To combat these fears, I had decided to settle for mediocrity. I figured that if I put a decent amount of effort into my academics, I would receive consistently average grades, and I would never be disappointed again. In case of any failures, I could always blame it on the fact that I only put in a fraction of the effort I could’ve put in, instead of learning from my mistakes and growing as a person. Eventually, these decent efforts of mine were used as a scapegoat and I found myself rarely taking risks. This mindset is why I've always settled for average grades throughout the majority of my academic career. For the most part, I was content with a B+. Moreover, I always thought that I was all right as long as my grades were adequate. For years, my report cards were consistently reasonable, a decent amount of effort was all that I put in, and the words “average” and “acceptable” were the only words it took to sum up my academic performance; I lived a comfortable life. I never liked to focus on my future; furthermore, it was a rare sight to see me setting up goals for myself, let alone long-term ones. In no circumstances did I even genuinely try to push myself for a grade above the ones I usually acquired; I was so content with being comfortable and deathly afraid of failing and being let down. Whenever a part of me wanted to try something new, the thought of failure and rejection always shut it down. 

Only when I enjoyed the luxury of having such ambitious people as my classmates did I have a change of heart.

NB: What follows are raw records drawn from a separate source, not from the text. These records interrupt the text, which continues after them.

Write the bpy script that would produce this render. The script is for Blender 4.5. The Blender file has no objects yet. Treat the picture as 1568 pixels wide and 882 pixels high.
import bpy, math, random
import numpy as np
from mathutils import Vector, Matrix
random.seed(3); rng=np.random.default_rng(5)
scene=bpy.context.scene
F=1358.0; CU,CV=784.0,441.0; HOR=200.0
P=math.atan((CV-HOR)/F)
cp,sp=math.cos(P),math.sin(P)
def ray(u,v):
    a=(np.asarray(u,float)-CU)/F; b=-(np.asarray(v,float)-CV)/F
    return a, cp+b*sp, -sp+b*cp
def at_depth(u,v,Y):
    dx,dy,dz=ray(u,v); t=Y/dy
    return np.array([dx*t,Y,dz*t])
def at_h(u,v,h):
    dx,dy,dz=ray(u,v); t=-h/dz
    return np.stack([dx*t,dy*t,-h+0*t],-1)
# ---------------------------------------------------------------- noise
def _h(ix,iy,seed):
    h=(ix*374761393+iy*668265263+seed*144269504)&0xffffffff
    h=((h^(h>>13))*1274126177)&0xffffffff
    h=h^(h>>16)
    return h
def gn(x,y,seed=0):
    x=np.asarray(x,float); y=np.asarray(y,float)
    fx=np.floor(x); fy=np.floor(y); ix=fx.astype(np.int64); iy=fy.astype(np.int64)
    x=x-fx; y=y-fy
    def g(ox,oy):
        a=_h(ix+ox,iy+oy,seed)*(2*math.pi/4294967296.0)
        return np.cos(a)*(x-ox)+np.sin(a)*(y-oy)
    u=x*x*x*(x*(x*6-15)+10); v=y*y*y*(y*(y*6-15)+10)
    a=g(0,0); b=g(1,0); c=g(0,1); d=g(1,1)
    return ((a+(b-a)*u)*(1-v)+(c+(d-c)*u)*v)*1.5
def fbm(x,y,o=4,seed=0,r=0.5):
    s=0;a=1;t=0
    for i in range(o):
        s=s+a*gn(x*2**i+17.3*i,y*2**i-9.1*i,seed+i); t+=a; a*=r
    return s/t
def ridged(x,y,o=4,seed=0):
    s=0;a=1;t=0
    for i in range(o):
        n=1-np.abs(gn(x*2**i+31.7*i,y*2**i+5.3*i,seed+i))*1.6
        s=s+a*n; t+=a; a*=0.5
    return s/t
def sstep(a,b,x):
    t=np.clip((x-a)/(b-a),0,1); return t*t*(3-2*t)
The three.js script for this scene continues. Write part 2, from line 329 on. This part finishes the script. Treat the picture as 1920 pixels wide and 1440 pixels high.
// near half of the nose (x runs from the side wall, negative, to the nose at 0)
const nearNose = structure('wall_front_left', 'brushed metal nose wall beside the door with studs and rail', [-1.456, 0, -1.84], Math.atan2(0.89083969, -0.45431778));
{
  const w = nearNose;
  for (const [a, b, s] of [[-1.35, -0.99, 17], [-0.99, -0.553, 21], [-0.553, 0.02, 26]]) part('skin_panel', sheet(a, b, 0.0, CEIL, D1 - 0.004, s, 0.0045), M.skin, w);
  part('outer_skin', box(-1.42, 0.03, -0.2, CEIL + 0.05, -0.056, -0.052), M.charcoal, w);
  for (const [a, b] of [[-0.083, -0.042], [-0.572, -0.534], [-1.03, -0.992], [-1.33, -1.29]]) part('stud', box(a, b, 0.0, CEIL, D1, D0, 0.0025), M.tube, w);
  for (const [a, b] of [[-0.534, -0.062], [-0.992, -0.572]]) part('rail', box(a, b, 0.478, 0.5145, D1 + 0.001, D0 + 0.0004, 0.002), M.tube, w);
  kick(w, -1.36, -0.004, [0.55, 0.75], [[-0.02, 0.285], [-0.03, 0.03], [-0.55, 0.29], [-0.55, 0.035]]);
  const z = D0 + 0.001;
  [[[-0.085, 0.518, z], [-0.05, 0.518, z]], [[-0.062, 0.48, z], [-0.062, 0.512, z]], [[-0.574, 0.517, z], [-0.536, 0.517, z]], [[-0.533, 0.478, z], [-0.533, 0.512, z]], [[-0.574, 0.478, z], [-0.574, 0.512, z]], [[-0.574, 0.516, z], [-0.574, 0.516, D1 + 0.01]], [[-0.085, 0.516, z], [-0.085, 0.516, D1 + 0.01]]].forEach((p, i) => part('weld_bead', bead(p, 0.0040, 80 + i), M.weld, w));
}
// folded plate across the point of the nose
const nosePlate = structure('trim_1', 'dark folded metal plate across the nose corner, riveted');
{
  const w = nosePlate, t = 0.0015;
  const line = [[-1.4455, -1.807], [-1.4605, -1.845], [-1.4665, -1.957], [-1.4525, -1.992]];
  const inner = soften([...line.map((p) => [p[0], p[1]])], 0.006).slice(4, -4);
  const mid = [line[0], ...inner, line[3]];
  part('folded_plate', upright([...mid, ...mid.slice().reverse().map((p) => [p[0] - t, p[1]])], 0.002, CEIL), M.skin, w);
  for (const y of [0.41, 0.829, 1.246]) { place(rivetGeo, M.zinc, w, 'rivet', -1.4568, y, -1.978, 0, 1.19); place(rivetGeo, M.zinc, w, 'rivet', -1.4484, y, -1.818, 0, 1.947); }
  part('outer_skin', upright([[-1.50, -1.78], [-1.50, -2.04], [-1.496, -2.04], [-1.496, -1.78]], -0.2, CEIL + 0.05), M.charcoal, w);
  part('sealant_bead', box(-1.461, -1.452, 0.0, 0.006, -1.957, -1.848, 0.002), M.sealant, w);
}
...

It was then that I realized that if I lived my whole life settling for the bare minimum, I would never get to experience the happiness and excitement of reaching new heights and achievements. This was the question I found I kept asking myself: "Are you truly living life when you're comfortable, or are you just existing?". Having miraculously joined a class with high-performers and ambitious learners was what unquestionably pushed me to this new mindset. Seeing others accomplish their goals inspired me to take control of my life and rid myself of my fear of failure. To say that I liked my classmates’ mindsets and their attitude to learning is an understatement. I was awe-inspired with the way they learned from their mistakes and failures and with the way they utilized their past errors as a lesson for themselves as they constantly became better and better versions of themselves every single day. Through their actions and behaviors, I came to detest seeing myself being content with my mediocrity when I know I can do so much more. I was tired of the comfort I was living in, and it finally dawned upon me that through living a comfortable life, I would never actually feel accomplished.

My newfound mindset is the reason why I want to join the IB Program. My belief is that challenging myself, though difficult, will be immensely rewarding. It is a fact that throughout my journey I’ll experience several failures, however, these challenges are actually what I look forward to. I desire the ability to freely learn new things about myself, my strengths, my weaknesses, and how to healthily cope with setbacks.